Retype exactly the lines from the first one through the line with "self.mi.append(mi)", including both ends; skip any pictures.
####
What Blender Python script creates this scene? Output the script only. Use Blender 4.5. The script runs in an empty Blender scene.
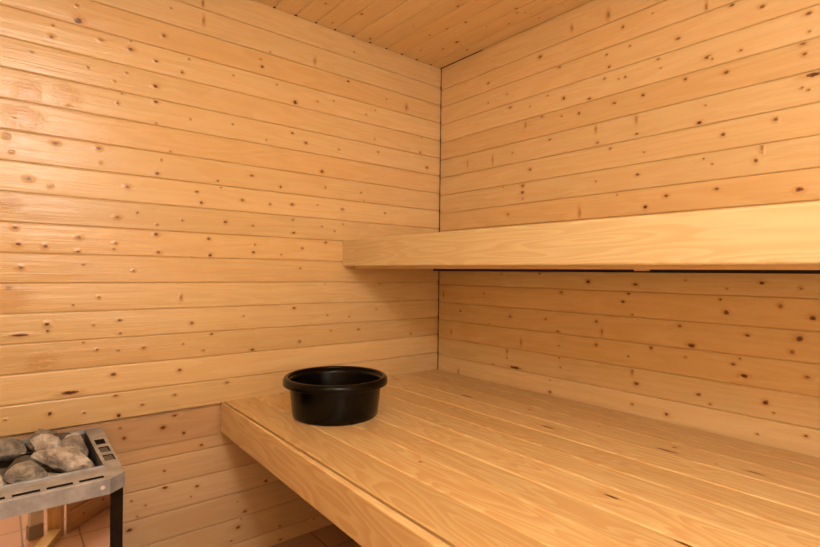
import bpy, math, random
from mathutils import Vector, Matrix, noise

random.seed(7)
SC = bpy.context.scene
COL = SC.collection


def lin(r, g, b):
    def f(c):
        c /= 255.0
        return c / 12.92 if c <= 0.04045 else ((c + 0.055) / 1.055) ** 2.4
    return (f(r), f(g), f(b), 1.0)


# ------------------------------------------------------------------ meshes
class MB:
    """collects faces with a grain UV (metres along / across the board), a knot UV and per-board values"""

    def __init__(self):
        self.v, self.f, self.g, self.k, self.m, self.s, self.mi = [], [], [], [], [], [], []

    def face(self, pts, guv=None, kuv=None, misc=(0.5, 0.0), smooth=False, mi=0):
        b = len(self.v)
        self.v += [tuple(p) for p in pts]
        n = len(pts)
        self.f.append(tuple(range(b, b + n)))
        self.g.append(guv or [(p[0], p[1] + p[2]) for p in pts])
        self.k.append(kuv or [(9.0, 9.0)] * n)
        self.m.append(misc)
        self.s.append(smooth)
        self.mi.append(mi)

    def box(self, x0, x1, y0, y1, z0, z1, axis=0, misc=None, mi=0):
        o = random.random() * 40, random.random() * 9
        misc = misc or (random.random(), 0.0)
        P = [(x, y, z) for x in (x0, x1) for y in (y0, y1) for z in (z0, z1)]
        for q in ((0, 1, 3, 2), (4, 6, 7, 5), (0, 4, 5, 1), (2, 3, 7, 6), (0, 2, 6, 4), (1, 5, 7, 3)):
            pts = [P[i] for i in q]
            oth = [a for a in range(3) if a != axis]
            self.face(pts, [(p[axis] + o[0], p[oth[0]] + p[oth[1]] + o[1]) for p in pts], None, misc, mi=mi)

    def build(self, name, mats, parent=None, weld=True):
        me = bpy.data.meshes.new(name)
        if weld is True:          # smooth faces share corners, flat faces keep their own
            nv, nf, key = [], [], {}
            for fi, f in enumerate(self.f):
                q = []
                for i in f:
                    k = tuple(round(c, 5) for c in self.v[i]) if self.s[fi] else (fi, i)
                    if k not in key:
                        key[k] = len(nv)
                        nv.append(self.v[i])
                    q.append(key[k])
                nf.append(tuple(q))
            self.v, self.f = nv, nf
        me.from_pydata(self.v, [], self.f)
        for nm in ('grain', 'knot'):
            me.uv_layers.new(name=nm)
        me.attributes.new('board', 'FLOAT_COLOR', 'CORNER')
        G = [c for q in self.g for p in q for c in p]
        K = [c for q in self.k for p in q for c in p]
        B = [c for q, m in zip(self.f, self.m) for _ in q for c in (m[0], m[1], 0.0, 1.0)]
        me.uv_layers['grain'].data.foreach_set('uv', G)
        me.uv_layers['knot'].data.foreach_set('uv', K)
        me.attributes['board'].data.foreach_set('color', B)
        me.polygons.foreach_set('use_smooth', self.s)
        me.polygons.foreach_set('material_index', self.mi)
        if not isinstance(mats, (list, tuple)):
            mats = [mats]
        for m in mats:
            me.materials.append(m)
        o = bpy.data.objects.new(name, me)
        COL.objects.link(o)
        if weld == 'n':
            import bmesh
            bm = bmesh.new()
            bm.from_mesh(me)
            bmesh.ops.remove_doubles(bm, verts=bm.verts, dist=1e-5)
            bmesh.ops.recalc_face_normals(bm, faces=bm.faces)
            bm.to_mesh(me)
            bm.free()
        if parent:
            o.parent = parent
            o.matrix_parent_inverse = Matrix.Translation(-parent.location)
        return o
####
→ **Result for this task**:
What Blender Python script creates this scene? Output the script only. Use Blender 4.5. The script runs in an empty Blender scene.
import bpy, math, random
from mathutils import Vector, Matrix, noise

random.seed(7)
SC = bpy.context.scene
COL = SC.collection


def lin(r, g, b):
    def f(c):
        c /= 255.0
        return c / 12.92 if c <= 0.04045 else ((c + 0.055) / 1.055) ** 2.4
    return (f(r), f(g), f(b), 1.0)


# ------------------------------------------------------------------ meshes
class MB:
    """collects faces with a grain UV (metres along / across the board), a knot UV and per-board values"""

    def __init__(self):
        self.v, self.f, self.g, self.k, self.m, self.s, self.mi = [], [], [], [], [], [], []

    def face(self, pts, guv=None, kuv=None, misc=(0.5, 0.0), smooth=False, mi=0):
        b = len(self.v)
        self.v += [tuple(p) for p in pts]
        n = len(pts)
        self.f.append(tuple(range(b, b + n)))
        self.g.append(guv or [(p[0], p[1] + p[2]) for p in pts])
        self.k.append(kuv or [(9.0, 9.0)] * n)
        self.m.append(misc)
        self.s.append(smooth)
        self.mi.append(mi)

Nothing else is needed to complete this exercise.